From the convexity of $t \to \log Var_\mu[P_tf]$, the first-order derivative function

\[t \mapsto \frac{d}{dt} \log Var_\mu[P_tf] = {\frac{1}{Var_\mu[P_tf]} \frac{d}{dt}Var_\mu[P_tf] } = \frac{-2 \mathcal{E}(P_tf, P_tf)}{Var_\mu[P_tf]}\]

is an increasing function. Therefore,

\[\frac{-2 \mathcal{E}(P_tf, P_tf)}{Var_\mu[P_tf]} \geq \frac{-2 \mathcal{E}(P_0f, P_0f)}{Var_\mu[P_0f]} = \frac{-2 \mathcal{E}(f, f)}{Var_\mu[f]}\]

This leads to

\[\frac{\mathcal{E}(P_tf, P_tf)}{\mathcal{E}(f, f)} \leq \frac{Var_\mu[P_tf]}{Var_\mu[f]} = \frac{\lvert \lvert P_tf -\mu f \rvert \rvert_{L^2(\mu)}^2}{\lvert \lvert f - \mu f \rvert \rvert_{L^2(\mu)}^2} \leq e^{-2t/c}\]

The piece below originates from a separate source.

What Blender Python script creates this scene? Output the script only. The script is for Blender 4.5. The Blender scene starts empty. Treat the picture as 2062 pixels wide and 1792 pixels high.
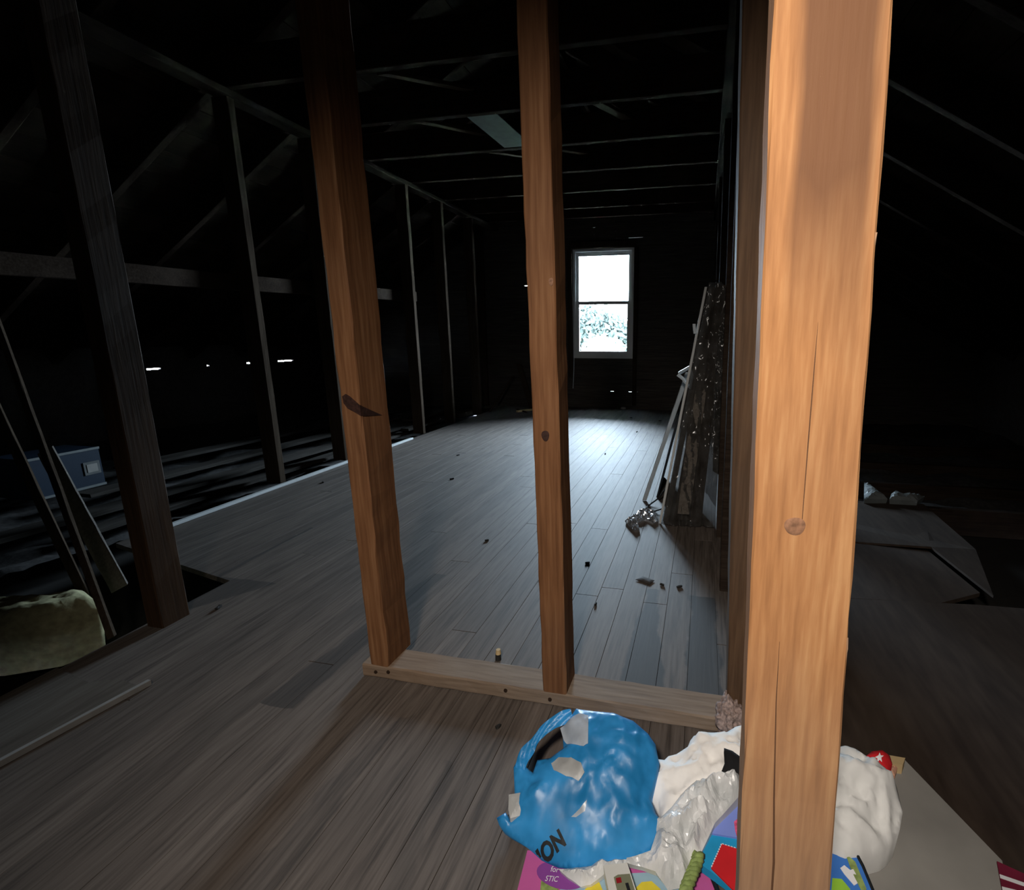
import bpy, bmesh, math, random
import numpy as np
from mathutils import Vector, Matrix, noise
from mathutils.geometry import delaunay_2d_cdt
R = math.radians
random.seed(7)
C = bpy.context.scene.collection
S = bpy.context.scene

# ---------------------------------------------------------------- camera, sky, lights, exposure
cam_data = bpy.data.cameras.new('camera')
cam_data.sensor_width = 36.0
cam_data.lens = 1008.0 / 2062.0 * 36.0
cam_data.shift_x = -(1194.0 - 1031.0) / 2062.0
cam_data.clip_start = 0.02
cam = bpy.data.objects.new('camera', cam_data)
C.objects.link(cam)
cam.location = (0, 0, 0.95)
cam.rotation_euler = (R(90 - 12.41), 0, R(12.33))
S.camera = cam

S.view_settings.view_transform = 'Standard'
S.view_settings.look = 'None'
S.view_settings.gamma = 1.0
S.view_settings.use_curve_mapping = False
S.view_settings.exposure = 0.0

w = bpy.data.worlds.new('overcast_sky')
S.world = w
w.use_nodes = True
bg = w.node_tree.nodes['Background']
bg.inputs['Color'].default_value = (0.68, 0.81, 1.0, 1)
bg.inputs['Strength'].default_value = 150.0

pd = bpy.data.lights.new('window_portal', 'AREA')
pd.shape = 'RECTANGLE'; pd.size = 0.74; pd.size_y = 1.30
pd.cycles.is_portal = True
po = bpy.data.objects.new('window_portal', pd); C.objects.link(po)
po.location = (-1.28, 6.56, 1.33); po.rotation_euler = (R(-90), 0, 0)

# the lamp of the stair landing behind the camera, shaded above
ld = bpy.data.lights.new('landing_lamp', 'SPOT')
ld.energy = 116.0; ld.color = (1.0, 0.91, 0.82)
ld.spot_size = R(88); ld.spot_blend = 1.0; ld.shadow_soft_size = 0.07
lo = bpy.data.objects.new('landing_lamp', ld); C.objects.link(lo)
lo.location = (-0.13, -0.45, 1.60)
az, el = R(-2), R(-42)
lo.rotation_euler = Vector((math.sin(az) * math.cos(el), math.cos(az) * math.cos(el), math.sin(el))).to_track_quat('-Z', 'Y').to_euler()

# ---------------------------------------------------------------- materials
def new_mat(name):
    m = bpy.data.materials.new(name); m.use_nodes = True
    nt = m.node_tree
    return m, nt, nt.nodes['Principled BSDF']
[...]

The remaining proof for other implication is derived similarly.

Conclusion

This post studies the inequality involves the variance of dynamically systems. As the beginning of the post, the variance will be bounded by gradient but in fact, we find the bound in Dirichlet form. However, this form will be coresponding to gradient information. For example, in the particular case (Ornistein-Uhlenbeck process) of $P_tf(x) = \mathbb{E}[f(e^{-t}x + \sqrt{1 - e^{-2t}}\xi)], \xi\sim \mathcal{N}(0,1)$, the Dirichlet form is $\mathcal{E}(f, g) = \langle f^\prime, g^\prime\rangle_\mu.$

I anticipate that such inequalities can be useful for understanding any quantities, e.g. $f$ as a likelihood function, related to Neural SDE, or score-based generative models. The variance identities somehow resembles the continous normalizing flow models where the log-density funcion is also governed by a differential equation.